Given information:

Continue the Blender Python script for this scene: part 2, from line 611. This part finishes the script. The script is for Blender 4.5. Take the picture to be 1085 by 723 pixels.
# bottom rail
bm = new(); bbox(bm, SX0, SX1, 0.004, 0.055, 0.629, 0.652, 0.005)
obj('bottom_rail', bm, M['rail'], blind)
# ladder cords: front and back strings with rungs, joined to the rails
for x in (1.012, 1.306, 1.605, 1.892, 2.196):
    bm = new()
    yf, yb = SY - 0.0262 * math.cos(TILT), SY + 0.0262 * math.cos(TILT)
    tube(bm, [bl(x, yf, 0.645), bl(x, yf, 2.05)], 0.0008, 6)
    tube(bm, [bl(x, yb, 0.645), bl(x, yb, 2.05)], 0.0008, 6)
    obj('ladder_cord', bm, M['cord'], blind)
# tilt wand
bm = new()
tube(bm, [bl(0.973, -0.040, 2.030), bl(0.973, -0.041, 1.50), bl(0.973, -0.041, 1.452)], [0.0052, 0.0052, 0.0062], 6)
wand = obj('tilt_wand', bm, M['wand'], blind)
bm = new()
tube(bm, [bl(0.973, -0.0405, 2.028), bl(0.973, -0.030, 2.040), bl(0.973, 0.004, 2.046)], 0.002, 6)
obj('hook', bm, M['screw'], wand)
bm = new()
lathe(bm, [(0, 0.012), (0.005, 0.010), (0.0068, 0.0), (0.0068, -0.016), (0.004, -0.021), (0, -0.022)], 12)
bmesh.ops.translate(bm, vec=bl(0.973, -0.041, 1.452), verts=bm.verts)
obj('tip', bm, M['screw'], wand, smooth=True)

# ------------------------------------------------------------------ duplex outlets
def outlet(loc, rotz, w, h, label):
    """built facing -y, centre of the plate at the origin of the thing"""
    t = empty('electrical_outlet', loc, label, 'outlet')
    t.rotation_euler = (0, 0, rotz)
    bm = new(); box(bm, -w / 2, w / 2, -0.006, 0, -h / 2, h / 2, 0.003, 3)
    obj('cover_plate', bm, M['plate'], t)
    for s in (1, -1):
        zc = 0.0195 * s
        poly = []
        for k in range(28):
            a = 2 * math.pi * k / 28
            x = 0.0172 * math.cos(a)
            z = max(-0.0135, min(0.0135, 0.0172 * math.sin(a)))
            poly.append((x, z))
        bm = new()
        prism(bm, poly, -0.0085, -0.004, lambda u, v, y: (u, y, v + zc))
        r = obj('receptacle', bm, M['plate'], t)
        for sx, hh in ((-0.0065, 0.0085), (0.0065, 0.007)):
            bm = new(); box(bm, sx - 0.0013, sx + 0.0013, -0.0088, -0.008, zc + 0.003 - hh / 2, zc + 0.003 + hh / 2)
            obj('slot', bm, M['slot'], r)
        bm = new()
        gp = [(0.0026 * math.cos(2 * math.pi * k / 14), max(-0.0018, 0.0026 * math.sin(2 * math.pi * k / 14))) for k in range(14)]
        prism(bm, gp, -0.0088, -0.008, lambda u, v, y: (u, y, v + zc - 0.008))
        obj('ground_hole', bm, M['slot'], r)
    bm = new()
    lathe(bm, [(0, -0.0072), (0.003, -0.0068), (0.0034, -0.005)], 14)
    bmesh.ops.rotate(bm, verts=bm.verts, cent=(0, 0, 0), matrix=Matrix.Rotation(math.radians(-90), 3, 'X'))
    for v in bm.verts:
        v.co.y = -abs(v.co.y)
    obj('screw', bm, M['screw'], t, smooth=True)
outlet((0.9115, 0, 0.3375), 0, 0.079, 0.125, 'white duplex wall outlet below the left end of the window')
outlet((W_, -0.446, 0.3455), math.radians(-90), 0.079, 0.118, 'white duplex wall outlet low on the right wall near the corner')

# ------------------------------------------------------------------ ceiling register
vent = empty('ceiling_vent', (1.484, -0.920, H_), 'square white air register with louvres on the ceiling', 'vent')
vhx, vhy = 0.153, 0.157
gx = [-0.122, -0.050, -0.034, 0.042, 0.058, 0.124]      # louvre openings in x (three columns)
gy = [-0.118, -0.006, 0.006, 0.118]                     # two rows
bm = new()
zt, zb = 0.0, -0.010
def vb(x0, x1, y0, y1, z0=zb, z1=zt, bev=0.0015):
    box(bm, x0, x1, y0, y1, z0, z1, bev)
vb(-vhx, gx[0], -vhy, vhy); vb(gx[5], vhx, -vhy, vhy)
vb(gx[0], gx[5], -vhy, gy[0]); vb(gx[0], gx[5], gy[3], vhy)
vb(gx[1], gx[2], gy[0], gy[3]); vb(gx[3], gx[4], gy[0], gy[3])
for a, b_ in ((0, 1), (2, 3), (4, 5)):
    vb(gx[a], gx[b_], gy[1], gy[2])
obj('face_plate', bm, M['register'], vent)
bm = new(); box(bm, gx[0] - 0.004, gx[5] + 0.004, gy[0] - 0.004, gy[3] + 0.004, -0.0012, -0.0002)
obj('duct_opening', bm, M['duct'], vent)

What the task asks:
Write out, exactly and with nothing else, the lines of the listing above from its first line through the line with "obj('tip', bm, M['screw'], wand, smooth=True)".

Final result:
Continue the Blender Python script for this scene: part 2, from line 611. This part finishes the script. The script is for Blender 4.5. Take the picture to be 1085 by 723 pixels.
# bottom rail
bm = new(); bbox(bm, SX0, SX1, 0.004, 0.055, 0.629, 0.652, 0.005)
obj('bottom_rail', bm, M['rail'], blind)
# ladder cords: front and back strings with rungs, joined to the rails
for x in (1.012, 1.306, 1.605, 1.892, 2.196):
    bm = new()
    yf, yb = SY - 0.0262 * math.cos(TILT), SY + 0.0262 * math.cos(TILT)
    tube(bm, [bl(x, yf, 0.645), bl(x, yf, 2.05)], 0.0008, 6)
    tube(bm, [bl(x, yb, 0.645), bl(x, yb, 2.05)], 0.0008, 6)
    obj('ladder_cord', bm, M['cord'], blind)
# tilt wand
bm = new()
tube(bm, [bl(0.973, -0.040, 2.030), bl(0.973, -0.041, 1.50), bl(0.973, -0.041, 1.452)], [0.0052, 0.0052, 0.0062], 6)
wand = obj('tilt_wand', bm, M['wand'], blind)
bm = new()
tube(bm, [bl(0.973, -0.0405, 2.028), bl(0.973, -0.030, 2.040), bl(0.973, 0.004, 2.046)], 0.002, 6)
obj('hook', bm, M['screw'], wand)
bm = new()
lathe(bm, [(0, 0.012), (0.005, 0.010), (0.0068, 0.0), (0.0068, -0.016), (0.004, -0.021), (0, -0.022)], 12)
bmesh.ops.translate(bm, vec=bl(0.973, -0.041, 1.452), verts=bm.verts)
obj('tip', bm, M['screw'], wand, smooth=True)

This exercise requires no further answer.